** Start **

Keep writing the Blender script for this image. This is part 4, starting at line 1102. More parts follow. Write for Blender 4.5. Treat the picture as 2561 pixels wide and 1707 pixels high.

** End **
** Start **

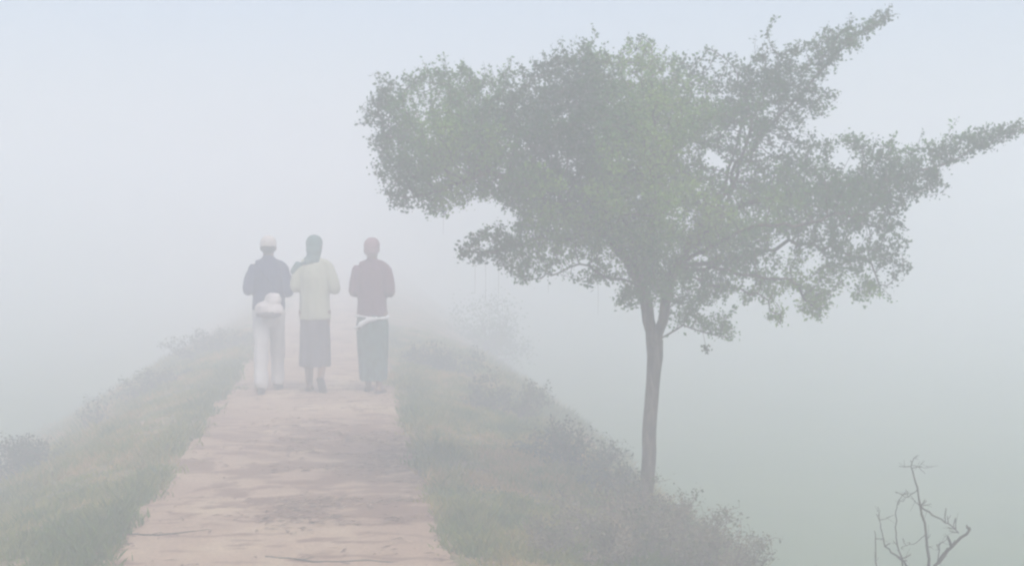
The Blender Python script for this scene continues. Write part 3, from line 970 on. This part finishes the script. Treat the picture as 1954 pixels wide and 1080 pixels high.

** End **
** Start **

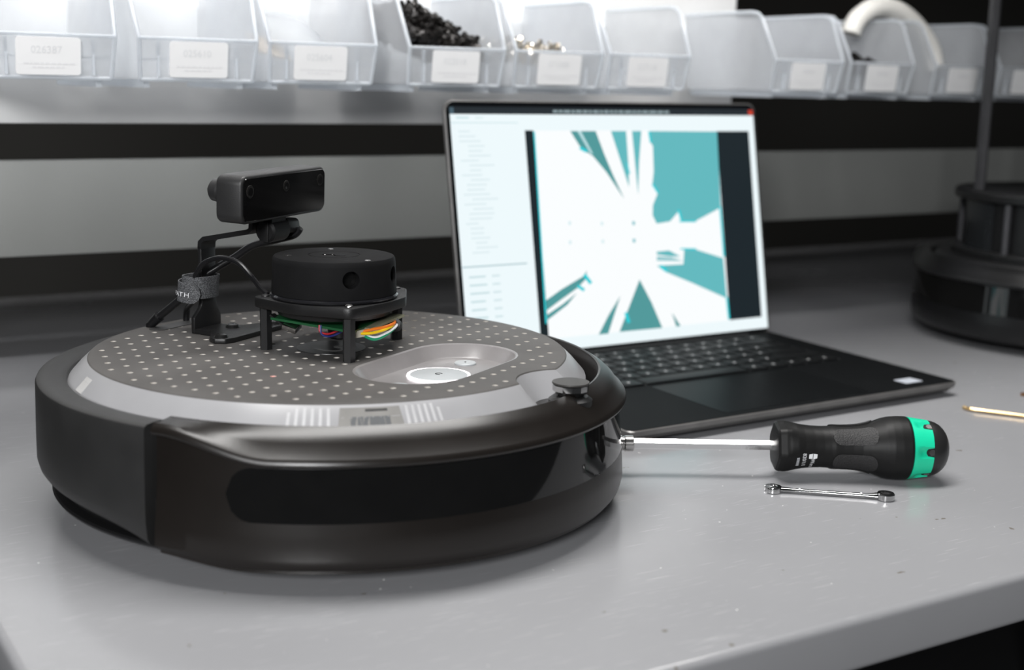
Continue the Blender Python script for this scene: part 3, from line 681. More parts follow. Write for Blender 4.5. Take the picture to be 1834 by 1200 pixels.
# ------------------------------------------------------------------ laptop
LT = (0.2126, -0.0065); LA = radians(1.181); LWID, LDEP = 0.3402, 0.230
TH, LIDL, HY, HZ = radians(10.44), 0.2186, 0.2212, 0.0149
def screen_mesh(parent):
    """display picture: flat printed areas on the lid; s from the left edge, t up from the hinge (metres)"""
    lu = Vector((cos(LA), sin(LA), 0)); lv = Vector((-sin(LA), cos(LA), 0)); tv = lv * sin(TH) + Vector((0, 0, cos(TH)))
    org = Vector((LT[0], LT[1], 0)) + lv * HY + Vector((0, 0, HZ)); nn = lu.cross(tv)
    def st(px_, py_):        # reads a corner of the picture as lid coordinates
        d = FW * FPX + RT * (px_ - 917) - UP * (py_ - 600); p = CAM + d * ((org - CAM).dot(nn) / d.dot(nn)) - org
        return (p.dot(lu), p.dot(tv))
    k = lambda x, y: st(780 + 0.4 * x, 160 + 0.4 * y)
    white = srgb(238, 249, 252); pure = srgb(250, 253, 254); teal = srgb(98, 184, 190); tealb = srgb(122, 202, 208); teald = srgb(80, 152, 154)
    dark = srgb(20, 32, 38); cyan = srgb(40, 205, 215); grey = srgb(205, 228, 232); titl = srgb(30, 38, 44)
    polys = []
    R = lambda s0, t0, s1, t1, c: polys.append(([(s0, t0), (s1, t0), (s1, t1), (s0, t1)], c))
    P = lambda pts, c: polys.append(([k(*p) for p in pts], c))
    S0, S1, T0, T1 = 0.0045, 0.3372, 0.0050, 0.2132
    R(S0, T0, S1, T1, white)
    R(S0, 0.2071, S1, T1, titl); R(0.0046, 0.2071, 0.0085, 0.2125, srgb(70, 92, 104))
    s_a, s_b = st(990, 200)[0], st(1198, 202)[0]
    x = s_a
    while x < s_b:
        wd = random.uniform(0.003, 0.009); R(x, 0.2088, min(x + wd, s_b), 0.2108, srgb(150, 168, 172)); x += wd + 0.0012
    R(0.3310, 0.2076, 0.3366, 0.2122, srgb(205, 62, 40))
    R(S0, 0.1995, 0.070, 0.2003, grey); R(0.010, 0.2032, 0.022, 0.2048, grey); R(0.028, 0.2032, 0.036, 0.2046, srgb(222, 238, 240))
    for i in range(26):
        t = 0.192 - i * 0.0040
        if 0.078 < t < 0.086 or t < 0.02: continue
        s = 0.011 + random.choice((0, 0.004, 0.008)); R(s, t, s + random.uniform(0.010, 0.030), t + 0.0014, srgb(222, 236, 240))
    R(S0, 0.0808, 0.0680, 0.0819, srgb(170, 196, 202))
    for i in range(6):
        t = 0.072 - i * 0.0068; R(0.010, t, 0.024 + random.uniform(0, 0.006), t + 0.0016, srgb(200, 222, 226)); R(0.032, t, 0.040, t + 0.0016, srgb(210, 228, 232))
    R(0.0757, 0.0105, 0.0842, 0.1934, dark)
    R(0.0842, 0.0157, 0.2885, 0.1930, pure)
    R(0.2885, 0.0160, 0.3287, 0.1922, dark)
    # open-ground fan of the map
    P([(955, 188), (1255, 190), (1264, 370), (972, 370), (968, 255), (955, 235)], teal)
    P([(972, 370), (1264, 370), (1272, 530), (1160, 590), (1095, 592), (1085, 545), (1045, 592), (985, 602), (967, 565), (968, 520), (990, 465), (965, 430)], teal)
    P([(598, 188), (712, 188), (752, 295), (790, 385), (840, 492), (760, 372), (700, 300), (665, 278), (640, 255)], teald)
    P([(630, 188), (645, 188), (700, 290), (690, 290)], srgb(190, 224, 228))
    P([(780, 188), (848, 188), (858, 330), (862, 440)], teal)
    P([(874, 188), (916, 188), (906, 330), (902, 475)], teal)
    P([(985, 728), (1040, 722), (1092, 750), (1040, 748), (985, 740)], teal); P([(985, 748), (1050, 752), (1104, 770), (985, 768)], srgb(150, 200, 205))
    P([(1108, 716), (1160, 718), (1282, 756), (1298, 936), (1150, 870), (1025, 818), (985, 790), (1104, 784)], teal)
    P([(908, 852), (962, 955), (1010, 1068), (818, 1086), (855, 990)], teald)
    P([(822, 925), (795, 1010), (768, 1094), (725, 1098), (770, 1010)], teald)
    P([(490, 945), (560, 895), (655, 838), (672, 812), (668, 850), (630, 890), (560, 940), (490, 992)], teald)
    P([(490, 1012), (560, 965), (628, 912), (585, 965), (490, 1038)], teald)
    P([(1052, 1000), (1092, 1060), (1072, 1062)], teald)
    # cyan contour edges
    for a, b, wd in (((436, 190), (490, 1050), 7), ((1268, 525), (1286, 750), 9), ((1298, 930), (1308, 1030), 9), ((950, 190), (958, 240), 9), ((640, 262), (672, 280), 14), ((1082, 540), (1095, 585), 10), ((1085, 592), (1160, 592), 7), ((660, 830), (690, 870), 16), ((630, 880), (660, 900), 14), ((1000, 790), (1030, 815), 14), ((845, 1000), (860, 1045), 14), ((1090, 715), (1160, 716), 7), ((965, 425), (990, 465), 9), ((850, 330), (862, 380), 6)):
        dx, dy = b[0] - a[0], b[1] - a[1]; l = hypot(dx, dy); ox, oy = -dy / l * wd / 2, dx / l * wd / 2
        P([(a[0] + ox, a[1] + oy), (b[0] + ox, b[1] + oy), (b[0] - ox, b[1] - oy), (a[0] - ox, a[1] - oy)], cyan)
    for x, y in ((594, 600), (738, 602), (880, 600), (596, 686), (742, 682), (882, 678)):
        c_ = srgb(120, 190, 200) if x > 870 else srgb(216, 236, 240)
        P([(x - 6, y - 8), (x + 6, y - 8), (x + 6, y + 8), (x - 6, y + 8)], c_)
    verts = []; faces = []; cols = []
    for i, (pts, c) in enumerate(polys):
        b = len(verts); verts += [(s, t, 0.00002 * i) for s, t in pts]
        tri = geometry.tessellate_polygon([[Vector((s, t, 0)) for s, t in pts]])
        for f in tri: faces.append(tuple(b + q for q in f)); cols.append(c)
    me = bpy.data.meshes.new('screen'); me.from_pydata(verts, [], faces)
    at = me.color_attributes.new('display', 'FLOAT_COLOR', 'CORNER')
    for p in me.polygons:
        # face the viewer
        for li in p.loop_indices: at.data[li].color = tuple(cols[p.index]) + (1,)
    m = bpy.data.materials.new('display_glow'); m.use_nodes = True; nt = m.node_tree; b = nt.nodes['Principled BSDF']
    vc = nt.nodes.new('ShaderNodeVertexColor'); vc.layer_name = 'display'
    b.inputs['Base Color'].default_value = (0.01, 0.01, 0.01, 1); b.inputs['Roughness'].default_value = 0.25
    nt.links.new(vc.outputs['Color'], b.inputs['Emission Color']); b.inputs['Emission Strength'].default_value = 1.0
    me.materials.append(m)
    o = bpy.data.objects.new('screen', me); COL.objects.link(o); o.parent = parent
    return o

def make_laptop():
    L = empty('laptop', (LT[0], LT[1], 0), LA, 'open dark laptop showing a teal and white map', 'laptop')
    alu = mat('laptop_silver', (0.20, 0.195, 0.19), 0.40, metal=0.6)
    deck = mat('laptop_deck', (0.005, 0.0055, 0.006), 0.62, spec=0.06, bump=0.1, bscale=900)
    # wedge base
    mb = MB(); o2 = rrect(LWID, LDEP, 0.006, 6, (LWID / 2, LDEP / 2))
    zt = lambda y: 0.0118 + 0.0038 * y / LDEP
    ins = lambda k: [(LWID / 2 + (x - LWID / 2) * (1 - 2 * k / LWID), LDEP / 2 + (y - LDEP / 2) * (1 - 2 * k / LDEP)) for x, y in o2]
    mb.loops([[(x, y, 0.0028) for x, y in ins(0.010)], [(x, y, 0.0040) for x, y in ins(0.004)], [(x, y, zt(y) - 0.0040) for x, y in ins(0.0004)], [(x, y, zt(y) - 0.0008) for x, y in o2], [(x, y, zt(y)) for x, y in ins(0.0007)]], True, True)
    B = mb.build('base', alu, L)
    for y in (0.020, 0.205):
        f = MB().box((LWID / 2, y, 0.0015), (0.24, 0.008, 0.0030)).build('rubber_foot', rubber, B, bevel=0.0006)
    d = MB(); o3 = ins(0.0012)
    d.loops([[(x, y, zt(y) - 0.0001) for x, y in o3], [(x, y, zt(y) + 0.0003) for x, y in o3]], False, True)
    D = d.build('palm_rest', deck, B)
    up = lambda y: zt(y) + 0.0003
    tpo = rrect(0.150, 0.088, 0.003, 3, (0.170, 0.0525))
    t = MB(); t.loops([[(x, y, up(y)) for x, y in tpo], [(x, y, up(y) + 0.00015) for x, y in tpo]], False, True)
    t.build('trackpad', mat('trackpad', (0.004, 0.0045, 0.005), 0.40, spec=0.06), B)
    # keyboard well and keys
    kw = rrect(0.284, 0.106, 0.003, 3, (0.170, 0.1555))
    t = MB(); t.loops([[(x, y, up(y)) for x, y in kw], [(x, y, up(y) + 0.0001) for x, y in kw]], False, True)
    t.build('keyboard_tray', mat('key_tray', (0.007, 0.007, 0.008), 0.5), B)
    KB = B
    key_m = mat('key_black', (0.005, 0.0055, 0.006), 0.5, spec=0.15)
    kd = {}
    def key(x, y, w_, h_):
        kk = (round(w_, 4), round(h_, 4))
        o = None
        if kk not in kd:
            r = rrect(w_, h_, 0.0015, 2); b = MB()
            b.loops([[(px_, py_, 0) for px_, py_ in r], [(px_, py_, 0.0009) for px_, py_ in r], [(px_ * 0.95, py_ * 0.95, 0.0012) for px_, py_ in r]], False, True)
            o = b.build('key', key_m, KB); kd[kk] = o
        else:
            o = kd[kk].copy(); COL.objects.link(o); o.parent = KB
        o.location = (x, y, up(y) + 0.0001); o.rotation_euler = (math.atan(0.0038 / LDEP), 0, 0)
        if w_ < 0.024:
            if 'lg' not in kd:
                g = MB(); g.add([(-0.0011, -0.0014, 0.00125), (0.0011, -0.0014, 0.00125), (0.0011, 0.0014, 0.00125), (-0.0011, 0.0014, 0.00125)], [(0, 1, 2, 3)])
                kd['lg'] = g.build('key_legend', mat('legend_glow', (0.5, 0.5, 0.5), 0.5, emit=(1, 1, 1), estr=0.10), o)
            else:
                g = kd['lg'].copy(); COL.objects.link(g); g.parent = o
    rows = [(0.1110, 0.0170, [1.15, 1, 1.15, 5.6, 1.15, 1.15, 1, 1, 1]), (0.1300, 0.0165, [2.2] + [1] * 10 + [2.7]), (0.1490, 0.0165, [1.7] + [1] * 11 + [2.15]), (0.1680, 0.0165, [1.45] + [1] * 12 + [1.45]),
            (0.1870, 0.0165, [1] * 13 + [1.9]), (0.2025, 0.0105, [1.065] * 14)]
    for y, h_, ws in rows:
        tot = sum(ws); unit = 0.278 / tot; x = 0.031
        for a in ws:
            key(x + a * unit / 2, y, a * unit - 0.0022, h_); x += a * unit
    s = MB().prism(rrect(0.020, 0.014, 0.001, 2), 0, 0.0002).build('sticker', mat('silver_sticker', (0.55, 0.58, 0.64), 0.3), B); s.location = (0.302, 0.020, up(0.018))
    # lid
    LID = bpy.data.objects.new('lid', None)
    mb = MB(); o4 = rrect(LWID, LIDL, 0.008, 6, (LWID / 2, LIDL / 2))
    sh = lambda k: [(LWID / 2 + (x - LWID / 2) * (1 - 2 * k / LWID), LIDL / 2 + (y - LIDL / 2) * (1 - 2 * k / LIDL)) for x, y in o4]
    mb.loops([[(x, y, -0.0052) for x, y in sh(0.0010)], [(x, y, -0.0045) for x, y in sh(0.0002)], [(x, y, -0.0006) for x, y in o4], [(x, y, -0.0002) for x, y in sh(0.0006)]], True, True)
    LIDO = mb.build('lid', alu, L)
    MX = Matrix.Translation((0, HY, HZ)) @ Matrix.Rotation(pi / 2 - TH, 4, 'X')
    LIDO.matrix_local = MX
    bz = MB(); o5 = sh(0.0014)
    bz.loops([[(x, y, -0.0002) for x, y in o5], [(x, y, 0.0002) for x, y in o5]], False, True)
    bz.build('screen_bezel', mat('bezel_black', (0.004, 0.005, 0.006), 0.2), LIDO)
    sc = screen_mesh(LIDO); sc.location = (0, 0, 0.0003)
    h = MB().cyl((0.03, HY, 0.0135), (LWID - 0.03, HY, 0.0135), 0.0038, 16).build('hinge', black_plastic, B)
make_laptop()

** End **

» **WORK INSTRUCTIONS**
Gather from the data above every line with the string "picture".

» **SOLUTION TO THIS PROBLEM**
Keep writing the Blender script for this image. This is part 4, starting at line 1102. More parts follow. Write for Blender 4.5. Treat the picture as 2561 pixels wide and 1707 pixels high.
The Blender Python script for this scene continues. Write part 3, from line 970 on. This part finishes the script. Treat the picture as 1954 pixels wide and 1080 pixels high.
Continue the Blender Python script for this scene: part 3, from line 681. More parts follow. Write for Blender 4.5. Take the picture to be 1834 by 1200 pixels.
    """display picture: flat printed areas on the lid; s from the left edge, t up from the hinge (metres)"""
    def st(px_, py_):        # reads a corner of the picture as lid coordinates